Sylvain Ravot nous montre bien les dangers d’une utilisation à outrance des moteurs d’échecs. Que ce soit sur votre site préféré (Lichess, Chess.com, ou Chess24) ou aussi sur votre logiciel préféré. Et que ce soit avec Stockfish (la dernière version 13 ne change pas grand-chose semble-t-il) ou Komodo par exemple.

Estimations positionnelles chiffrées sans rapport avec la position, estimations faussées des ouvertures, analyses automatiques démoralisantes… Bref, pour un joueur débutant, l’emploi des moteurs d’analyse est un réel danger : le cerveau ne réfléchit plus,  l’analyse est polluée par les résultats mathématiques, certains bons coups (pour un joueur de petit niveau) sont classés comme « gaffe » (??) sans que la position se soit réellement dégradée. Bref, on ne sait plus jouer !

Pour faire court : désactivez l’analyse permanente lorsque vous voulez revoir une partie.
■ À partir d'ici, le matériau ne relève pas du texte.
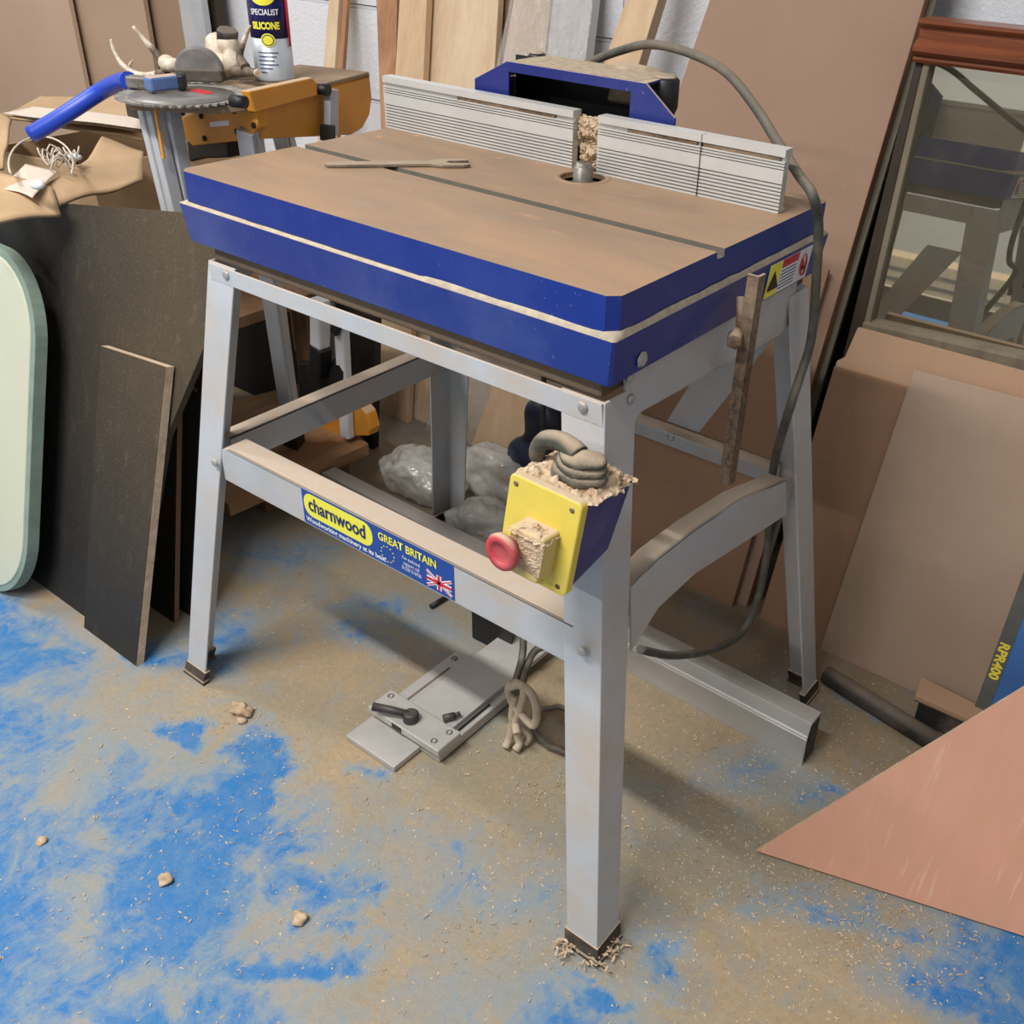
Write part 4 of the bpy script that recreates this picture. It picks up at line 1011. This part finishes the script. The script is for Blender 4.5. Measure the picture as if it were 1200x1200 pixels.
# half round smoky shell
m = MB(); sc_ = Zp(234, 97, TZ + .006); rr_ = .039
prof = [(rr_ * math.cos(a), rr_ * 1.02 * math.sin(a)) for a in [math.pi * k / 24 for k in range(25)]]
dirx = V((.78, .62, 0)); m.prism([sc_ + dirx * x + V((0, 0, max(z, 0) + .0145 - .0)) for x, z in prof], V((-.62, .78, 0)) * .02)
sh = m.build('grinding_guard', 'greyglass', bevel=.004, seg=3); tag(sh, 'grey half-round guard standing on the saw blade in front of the skull', 'guard')
m = MB(); m.prism([sc_ + dirx * x + V((.62, -.78, 0)) * .004 + V((0, 0, z + .001)) for x, z in ((-.036, 0), (.037, 0), (.039, .006), (.036, .02), (-.036, .02))], V((-.62, .78, 0)) * .026); m.build('rim', 'blackd', sh, bevel=.003)
# blue handled tool
BT = empty('pry_tool', tuple(Zp(150, 95, TZ + .01))); tag(BT, 'blue tubular handled tool reaching left off the saw blade', 'hand tool')
hp = [Zp(36, 158, .80), Zp(75, 135, .83), Zp(118, 107, .865), Zp(138, 97, .885), Zp(151, 94, .896)]
m = MB(); m.tube(smooth_path(hp, 5), .0135, 12); m.build('handle', 'bluehandle', BT)
m = MB(); m.bar(Zp(150, 95, .896), Zp(178, 97, .896), .018, .018); m.build('neck', 'steel', BT, bevel=.003)
m = MB(); m.bar(Zp(172, 99, .899), Zp(208, 95, .899), .022, .022); m.build('head', 'bluegrey', BT, bevel=.004)
m = MB(); m.bar(Zp(207, 95, .899), Zp(218, 95, .899), .026, .024); m.build('jaw', 'black', BT, bevel=.004)
# spray can
cb_ = Zp(323, 93, TZ); cr = .0325
SC = empty('spray_can', tuple(cb_)); tag(SC, 'navy and silver aerosol spray can standing on the yellow work stand', 'spray can')
m = MB(); m.lathe(cb_, (0, 0, 1), [(cr * .93, 0), (cr * 1.02, .002), (cr * 1.02, .005), (cr, .007), (cr, .068)], 40); m.build('lower_body', 'can_silver', SC)
m = MB(); m.lathe(cb_, (0, 0, 1), [(cr * 1.003, .068), (cr * 1.003, .16), (cr * .95, .172), (cr * .6, .182), (cr * .5, .20)], 40); m.build('upper_body', 'can_label', SC)
tod = (CAMP - cb_); tod.z = 0; tod.normalize(); ang0 = math.atan2(tod.y, tod.x) - .22
def wrapmesh(o, c, r):   # bend flat x,z decoration round the can
    for v in o.data.vertices:
        x, z, dpt = v.co.x, v.co.z, v.co.y
        a = ang0 + x / r; v.co = V((math.cos(a) * (r + .0007 + dpt), math.sin(a) * (r + .0007 + dpt), z))
def ctext(s, size, z, mat, sx=.8, bold=.0004, x=0):
    o = text(s, 'label_lettering', size, cb_ + V((x, 0, z)), (1, 0, 0), (0, 0, 1), mat, SC, depth=0, sx=sx, bold=bold, align='CENTER'); wrapmesh(o, cb_, cr)
ctext('SPECIALIST', .0125, .104, 'stick_white', .78, .0002); ctext('SILICONE', .0145, .083, 'stick_yel', .74, .0007)
def cdisc(cx, cz, rx, rz, mat, name, d=0):
    m = MB(); n_ = 32; rg = []
    for q_ in (.02, .25, .5, .75, 1):
        rg.append([m.b.verts.new(cb_ + V((cx + q_ * rx * math.cos(2 * math.pi * k / n_), d, cz + q_ * rz * math.sin(2 * math.pi * k / n_)))) for k in range(n_)])
    m.face(rg[0])
    for p_, c_ in zip(rg, rg[1:]):
        for k in range(n_): m.face([p_[k], c_[k], c_[(k + 1) % n_], p_[(k + 1) % n_]])
    o = m.build(name, mat, SC); wrapmesh(o, cb_, cr)
cdisc(0, .134, .021, .016, 'stick_yel', 'logo_disc'); cdisc(.002, .066, .0115, .0105, 'stick_yel', 'badge'); cdisc(.002, .066, .0095, .0085, 'can_label', 'badge_ring', .0003); cdisc(.002, .066, .008, .007, 'stick_yel', 'badge_centre', .0006)
for k in range(6):
    m = MB(); ww = (.034, .03, .026, .032, .022, .012)[k]; z_ = .046 - k * .0062
    for j in range(8):
        m.prism([cb_ + V((-.017 + ww * j / 8, 0, z_)), cb_ + V((-.017 + ww * (j + .8) / 8, 0, z_)), cb_ + V((-.017 + ww * (j + .8) / 8, 0, z_ + .0016)), cb_ + V((-.017 + ww * j / 8, 0, z_ + .0016))], (0, .0002, 0))
    o = m.build('small_print', 'can_label', SC); wrapmesh(o, cb_, cr)
a_ = ang0 + 1.25; sd_ = V((math.cos(a_), math.sin(a_), 0)) * (cr + .002)
m = MB(); m.tube([cb_ + sd_ + V((0, 0, .055)), cb_ + sd_ + V((0, 0, .17))], .0018, 8); m.build('straw', 'stick_red', SC)

# ------------------------------------------------------------------ plank shelf with second stand below
m = MB(); sh_z = .10
pts = [Zp(432, 520, sh_z), Zp(268, 592, sh_z), V((-1.12, .02, sh_z)), V((-1.02, .42, sh_z))]
m.prism(pts, (0, 0, -.028)); SH = m.build('low_plank_shelf', 'shelfwood', bevel=.002); tag(SH, 'old plank shelf near the floor behind the left legs', 'shelf')
m = MB(); m.box(-.98, -.74, .08, .12, 0.0, .071); m.box(-.95, -.72, .26, .30, 0, .071); m.build('bearer', 'brownwood', SH)
FS = empty('folded_stand', (-.80, .33, .10)); tag(FS, 'second folded stand with orange body and white tube legs on the plank shelf', 'folded stand')
yq = .30
m = MB(); m.prism([Yp(*p, yq) for p in [(362, 512), (362, 470), (395, 462), (415, 468), (429, 485), (434, 503), (432, 511)]], (0, .03, 0)); m.build('body_panel', 'orange', FS, bevel=.003)
m = MB(); m.bar(Yp(400, 375, yq - .012), Yp(407, 512, yq - .012), .028, .022, up=(0, 1, 0)); lg = m.build('leg', 'white', FS, bevel=.005)
m = MB(); m.prism([p + V((0, -.0125, 0)) for p in [Yp(391, 470, yq - .012), Yp(391, 434, yq - .012), Yp(396, 426, yq - .012), Yp(402, 426, yq - .012), Yp(407, 434, yq - .012), Yp(407, 460, yq - .012)]], (0, .003, 0)); m.build('grip', 'black', lg)
m = MB(); m.bar(Yp(375, 350, yq - .02), Yp(375, 406, yq - .02), .034, .03, up=(0, 1, 0)); lg = m.build('leg', 'white', FS, bevel=.005)
m = MB(); m.bar(Yp(376, 406, yq - .02), Yp(374, 440, yq - .02), .038, .034, up=(0, 1, 0)); m.build('grip', 'black', lg, bevel=.004)
m = MB(); m.prism([Yp(*p, yq - .005) for p in [(348, 425), (400, 425), (402, 462), (350, 470)]], (0, .02, 0)); m.build('bracket', 'black', FS, bevel=.004)
m = MB(); m.bar(Yp(392, 390, yq - .03), Yp(398, 376, yq - .03), .02, .012, up=(0, 1, 0)); m.build('clip', 'black', FS, bevel=.002)
m = MB(); m.prism([Yp(*p, yq + .03) for p in [(338, 355), (356, 350), (352, 410), (345, 412)]], (0, .02, 0)); m.build('side_arm', 'orange', FS, bevel=.002)
m = MB(); m.prism([Yp(*p, .42) for p in [(262, 340), (440, 340), (436, 560), (262, 560)]], (0, .02, 0));  # dark board added in place of the deep shade under the table
bp_ = m.build('shade_board', 'blackboard'); tag(bp_, 'added dark board standing for the shade behind the folded stand under the table', 'board')
m = MB(); m.box(-1.32, -.82, -.05, .36, .385, .41); m.box(-1.1, -.60, -.115, -.052, .385, .41); m.box(-.88, -.83, .02, .06, .1005, .385); m.box(-.88, -.83, .31, .35, .1005, .385); m.box(-1.30, -1.26, -.04, 0, 0, .385); m.box(-1.30, -1.26, .31, .35, 0, .385)
tag(m.build('wooden_trestle', 'brownwood', bevel=.002), 'low brown wooden trestle standing on the plank shelf in shadow', 'trestle')

# ------------------------------------------------------------------ timber leaning on the back wall
ly0, lk = .60, .27
def lum(tl, tr, bl, br, mat, label, th=.02, off=0, name='timber_length', grp=None):
    y0 = ly0 + off
    T0 = [LP(*tl, y0, lk), LP(*tr, y0, lk)]; B0 = [LP(*bl, y0, lk), LP(*br, y0, lk)]
    top = []
    pts = []
    for t_, b2 in zip(T0, B0):
        dd = (t_ - b2); dd /= dd.z
        pts.append((b2 + dd * (1.08 + random.uniform(-.03, .03) * 0 - b2.z), b2 + dd * (-b2.z)))
    n = V((0, 1, -lk)).normalized()
    m = MB(); m.prism([pts[0][0], pts[1][0], pts[1][1], pts[0][1]], n * th)
    o = m.build(name, mat, bevel=.0015); return tag(o, label, 'timber')
lum((385, 0), (397, 0), (378, 85), (392, 85), 'pine2', 'narrow pale batten left of the white gap, above the yellow stand', off=.02)
lum((401, 0), (407, 0), (394, 85), (401, 85), 'pine3', 'thin brown strip right beside the narrow pale batten', .012, off=.03)
lum((441, 0), (465, 0), (447, 150), (463, 150), 'pine3', 'reddish timber length left of the thick pale pine post', off=.02)
lum((468, 0), (500, 0), (436, 560), (474, 560), 'pine', 'thick pale pine post behind the left fence', off=-.03)
lum((498, 0), (507, 0), (473, 560), (486, 560), 'brownwood', 'dark brown timber strip between the pale post and wide board', off=.03)
lum((505, 0), (584, 0), (473, 560), (552, 560), 'pine2', 'widest pale pine board behind the left fence', off=0)
lum((584, 0), (600, 0), (549, 560), (562, 560), 'brownwood', 'dark reddish timber just right of the widest pine board', off=.03)
lum((735, -5), (769, 8), (548, 535), (606, 540), 'pine', 'timber leaning steeply right behind the blue guard hood', .03, off=-.085)
# wrapped pack
WP = empty('wrapped_pack', (-.6, .7, 0)); tag(WP, 'pack of boards in shiny clear shrink wrap behind the blue guard', 'wrapped boards')
def lq(us, off, th, name, mat, par, zc=1.1):
    y0 = ly0 + off; q_ = [LP(*p, y0, lk) for p in us]
    n = V((0, 1, -lk)).normalized(); out = []
    for a, c in ((q_[0], q_[3]), (q_[1], q_[2])):
        dd = a - c; dd /= dd.z; out.append((c + dd * (zc - c.z), c + dd * (.001 - c.z)))
    m = MB(); m.prism([out[0][0], out[1][0], out[1][1], out[0][1]], n * th); return m.build(name, mat, par, bevel=.002)
lq([(602, 0), (645, 0), (635, 95), (585, 95)], -.01, .03, 'pale_board', 'pine2', WP)
lq([(648, 0), (694, 0), (683, 95), (637, 95)], -.01, .03, 'grey_panel', 'grey_sheet', WP)
# wrap: wrinkled skin a little in front
m = MB(); q_ = [LP(*p, ly0 - .022, lk) for p in [(600, 0), (697, 0), (686, 95), (581, 95)]]
g = 40; gv = []
for i in range(g + 1):
    row = []
    for j in range(g + 1):
        s_ = i / g; t_ = j / g * 1.0
        a = q_[0].lerp(q_[1], s_); c = q_[3].lerp(q_[2], s_); dd = (a - c) / (a.z - c.z)
        p = c + dd * ((1.1 - 1.1 * t_) - c.z); p.y -= .006 + .005 * noise.noise(V((p.x * 26, p.z * 18, 3))) + .003 * noise.noise(p * 60)
        row.append(m.b.verts.new(p))
    gv.append(row)
for i in range(g):
    for j in range(g): m.face([gv[i][j], gv[i + 1][j], gv[i + 1][j + 1], gv[i][j + 1]])
wo = m.build('shrink_wrap', 'wrap', WP, smooth=True); so = wo.modifiers.new('s', 'SOLIDIFY'); so.thickness = .0008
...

Réfléchissez sur ce qui vous semble anormal, compliqué, annotez les positions sur lesquelles vous avez buté.

Lors des ouvertures, fiez-vous aux bibliothèques issues des parties de joueurs de haut niveau et non pas sur le +0.25 donné au bout d’une nuit de réflexion d’un microprocesseur et dont l’avantage ne pourra se faire ressentir qu’au bout de 20 coups.

Éventuellement, vérifiez grâce à SF pourquoi vous avez perdu une pièce ou à quel moment vous auriez pu avoir une position plus simple. Et si vous êtes victime d’un ? ou d’un ?? lors de l’analyse, mais que cela ne semble pas évident quant à la réelle signification, ne vous formalisez pas ! Soyez malgré tout attentif au coup tactique que le moteur ne manquera pas de vous signaler.

Si d’un point de vue pédagogique, la désactivation d’un moteur d’échec est pertinente, il n’en reste pas moins que cela reste un excellent outil qu’il convient simplement d’utiliser à bon escient. il vous montrera probablement quand, tactiquement, vous avez perdu votre partie. Bien sûr, si un coach/entraineur/joueur avec un un elo supérieur est à votre disposition pour vous guidez, cela reste encore la meilleure solution. Allez voir les conseils de Stjepan pour avoir des conseils pratique d’analyse.

 

 

Maia


Dans le domaine du jeu vidéo, un bot est un adversaire (ou pas) censé jouer comme un humain, notamment dans les jeux en ligne. Dans le jeu d’échecs, avec l’arrivée de l’IA, de nouvelles technologies apparaissent et viennent compléter les listes d’adversaires informatiques.

Les moteurs d’analyse (comme Stockfish, Fritz, Komodo, etc) sont de réels programmes dont la puissance de calcul dépasse celle des meilleurs humains. Tout est codé : seul le matériel (microprocesseur, mémoire vive) permet une amélioration des performances. On affronte des adversaires implacables, par nature avec un sens tactique imparable profitant des calculs allant jusqu’à quelques dizaines de coups. Excellent pour l’analyse tactique, et pour détecter nos failles dans nos parties, mais au comportement assez éloigné de celui d’un humain, avec ses hésitations, ses coups de bluff, ses imprécisions, et son degré de précision variable tout au long de la partie.

Un bot, comme Maia  (moteur d’échec basé sur un réseau neuronal, comme Leela Chess Zero) est programmé uniquement avec les règles du jeu et, avec l’aide de l’IA, effectue son apprentissage grâce aux parties qu’il effectue contre des humains, notamment sur Lichess. En comparaison, Leela Chess Zero (LC0 pour les intimes) s’est entrainé contre lui même, ce qui lui procure au bout de plusieurs millions de parties, un niveau exceptionnel.

L’analyse des parties par l’équipe de Maia, montre, par exemple, que sur une position donnée, certains mauvais coups ne sont plus joués au delà de 1500 elo, alors qu’un joueur classé 1100 elo jouera le coup intuitif qui n’est pas le bon. Maia, dans sa programmation, serait capable de prédire l’erreur que le joueur aurait tendance à effectuer. A terme, cela serait utile dans d’autres domaines. On peut imaginer bientôt des outils pédagogues et didactiques.

D’autres bots existent sur Lichess, mais Maia semble très prometteur. Même si certaines erreurs grossières viennent par moment pondérer cet avis.

Alors… jouer contre Maia5 (cliquez sur les deux petites épées plutôt en haut à droite de l’écran : « Défier ce joueur ») ou contre Stockfish niveau 3 ? A vous de faire votre idée. Pour info, je trouve Maia5 (plutôt dans les 1600-1700 Glicko) assez facile à jouer (mon elo FIDE est de 1338) et dans les 1650 sur les parties classiques Lichess.